» **Task requirements**: Without the pictures, output the lines of the material from the very first through the one that holds "return tuple(((v/255)/12.92 if".

________

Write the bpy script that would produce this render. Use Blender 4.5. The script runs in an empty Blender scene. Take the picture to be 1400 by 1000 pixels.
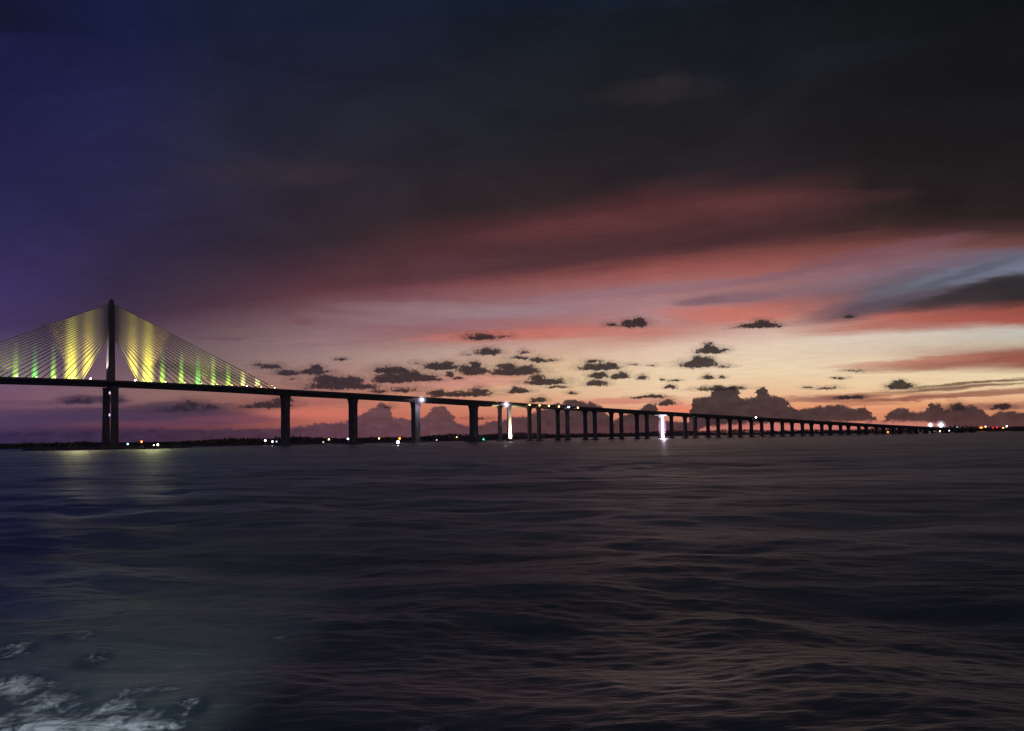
import bpy, bmesh, math, random
import numpy as np
from mathutils import Vector, Matrix
random.seed(7); np.random.seed(7)
S = bpy.context.scene
COL = S.collection
R = math.radians

# ---------------------------------------------------------------- camera
F, CX, CY = 1450.0, 700.0, 500.0
H_CAM = 6.0
PITCH = math.atan(96.3/F); ROLL = math.atan(0.0155)
fwd = Vector((0, math.cos(PITCH), math.sin(PITCH)))
r0 = Vector((1, 0, 0)); u0 = Vector((0, -math.sin(PITCH), math.cos(PITCH)))
right = math.cos(ROLL)*r0 - math.sin(ROLL)*u0
up = math.sin(ROLL)*r0 + math.cos(ROLL)*u0
cam_d = bpy.data.cameras.new('camera'); cam = bpy.data.objects.new('camera', cam_d); COL.objects.link(cam)
M = Matrix((right, up, -fwd)).transposed().to_4x4(); M.translation = (0, 0, H_CAM)
cam.matrix_world = M
cam_d.sensor_width = 36; cam_d.lens = 36*F/1400; cam_d.clip_start = 0.5; cam_d.clip_end = 60000
S.camera = cam

def ray(px, py):
    return ((px-CX)*right + (CY-py)*up + F*fwd).normalized()
def at(px, py, Y):                       # point of the place seen towards (px, py) at northing Y
    d = ray(px, py); return Vector((0, 0, H_CAM)) + d*(Y/d.y)
def azel(px, py):
    d = ray(px, py); return math.degrees(math.atan2(d.x, d.y)), math.degrees(math.asin(d.z))
def s2l(c):
    return tuple(((v/255)/12.92 if v <= 10 else ((v/255+.055)/1.055)**2.4) for v in c)

# ---------------------------------------------------------------- node helper
class NT:
    def __init__(s, nt): s.nt = nt; s.n = nt.nodes; s.l = nt.links
    def put(s, sock, v):
        if v is None: return
        if isinstance(v, bpy.types.NodeSocket): s.l.new(v, sock)
        elif isinstance(v, (int, float)): sock.default_value = (v if sock.type == 'VALUE' else (v, v, v) if sock.type == 'VECTOR' else (v, v, v, 1))
        else: sock.default_value = (tuple(v)+(1,))[:4] if sock.type == 'RGBA' else tuple(v)
    def m(s, op, a, b=None, c=None, clamp=False):
        n = s.n.new('ShaderNodeMath'); n.operation = op; n.use_clamp = clamp
        s.put(n.inputs[0], a); s.put(n.inputs[1], b); s.put(n.inputs[2], c); return n.outputs[0]
    def v(s, op, a, b=None, c=None):
        n = s.n.new('ShaderNodeVectorMath'); n.operation = op
        s.put(n.inputs[0], a); s.put(n.inputs[1], b); s.put(n.inputs[2], c)
        return n.outputs['Value'] if op in ('LENGTH', 'DOT_PRODUCT', 'DISTANCE') else n.outputs[0]
    def xyz(s, x, y, z=0):
        n = s.n.new('ShaderNodeCombineXYZ'); s.put(n.inputs[0], x); s.put(n.inputs[1], y); s.put(n.inputs[2], z); return n.outputs[0]
    def sep(s, v):
        n = s.n.new('ShaderNodeSeparateXYZ'); s.put(n.inputs[0], v); return n.outputs
    def ss(s, x, a, b, lo=0, hi=1, kind='SMOOTHSTEP'):
        n = s.n.new('ShaderNodeMapRange'); n.interpolation_type = kind; n.clamp = True
        for i, q in enumerate((x, a, b, lo, hi)): s.put(n.inputs[i], q)
        return n.outputs[0]
    def mix(s, f, a, b, mode='MIX'):
        n = s.n.new('ShaderNodeMix'); n.data_type = 'RGBA'; n.blend_type = mode
        s.put(n.inputs[0], f); s.put(n.inputs[6], a); s.put(n.inputs[7], b); return n.outputs[2]
    def noise(s, v, scale, detail=3, rough=.5, dist=0, color=False):
        n = s.n.new('ShaderNodeTexNoise'); s.put(n.inputs['Vector'], v)
        n.inputs['Scale'].default_value = scale; n.inputs['Detail'].default_value = detail
        n.inputs['Roughness'].default_value = rough; n.inputs['Distortion'].default_value = dist
        return n.outputs['Color'] if color else n.outputs['Fac']
    def ramp(s, f, stops):
        n = s.n.new('ShaderNodeValToRGB'); s.put(n.inputs[0], f); e = n.color_ramp.elements
        stops = sorted(stops)
        e[0].position, e[0].color = stops[0][0], (*stops[0][1], 1)
        e[1].position, e[1].color = stops[-1][0], (*stops[-1][1], 1)
        for p, c in stops[1:-1]:
            q = e.new(p); q.color = (*c, 1)
        return n.outputs[0]
    def curve(s, x, pts, xr, yr):        # piecewise function through pts
        t = s.ss(x, xr[0], xr[1], kind='LINEAR')
        n = s.n.new('ShaderNodeFloatCurve'); s.put(n.inputs['Value'], t)
        c = n.mapping.curves[0]
        pts = sorted(((p[0]-xr[0])/(xr[1]-xr[0]), (p[1]-yr[0])/(yr[1]-yr[0])) for p in pts)
        c.points[0].location = pts[0]; c.points[1].location = pts[-1]
        for p in pts[1:-1]: c.points.new(*p)
        for p in c.points: p.handle_type = 'VECTOR'
        n.mapping.update()
        return s.m('MULTIPLY_ADD', n.outputs[0], yr[1]-yr[0], yr[0])

# ---------------------------------------------------------------- sky (world, by direction)
W = bpy.data.worlds.new('World'); S.world = W; W.use_nodes = True
W.node_tree.nodes.clear(); w = NT(W.node_tree)
tc = w.n.new('ShaderNodeTexCoord')
dx, dy, dz = w.sep(tc.outputs['Generated'])
az = w.m('DEGREES', w.m('ARCTAN2', dx, dy))
el = w.m('MULTIPLY', w.m('ARCSINE', dz), 57.29578)
P = w.xyz(az, el)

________

» **Problem solution**:
Write the bpy script that would produce this render. Use Blender 4.5. The script runs in an empty Blender scene. Take the picture to be 1400 by 1000 pixels.
import bpy, bmesh, math, random
import numpy as np
from mathutils import Vector, Matrix
random.seed(7); np.random.seed(7)
S = bpy.context.scene
COL = S.collection
R = math.radians

# ---------------------------------------------------------------- camera
F, CX, CY = 1450.0, 700.0, 500.0
H_CAM = 6.0
PITCH = math.atan(96.3/F); ROLL = math.atan(0.0155)
fwd = Vector((0, math.cos(PITCH), math.sin(PITCH)))
r0 = Vector((1, 0, 0)); u0 = Vector((0, -math.sin(PITCH), math.cos(PITCH)))
right = math.cos(ROLL)*r0 - math.sin(ROLL)*u0
up = math.sin(ROLL)*r0 + math.cos(ROLL)*u0
cam_d = bpy.data.cameras.new('camera'); cam = bpy.data.objects.new('camera', cam_d); COL.objects.link(cam)
M = Matrix((right, up, -fwd)).transposed().to_4x4(); M.translation = (0, 0, H_CAM)
cam.matrix_world = M
cam_d.sensor_width = 36; cam_d.lens = 36*F/1400; cam_d.clip_start = 0.5; cam_d.clip_end = 60000
S.camera = cam

def ray(px, py):
    return ((px-CX)*right + (CY-py)*up + F*fwd).normalized()
def at(px, py, Y):                       # point of the place seen towards (px, py) at northing Y
    d = ray(px, py); return Vector((0, 0, H_CAM)) + d*(Y/d.y)
def azel(px, py):
    d = ray(px, py); return math.degrees(math.atan2(d.x, d.y)), math.degrees(math.asin(d.z))
def s2l(c):
    return tuple(((v/255)/12.92 if v <= 10 else ((v/255+.055)/1.055)**2.4) for v in c)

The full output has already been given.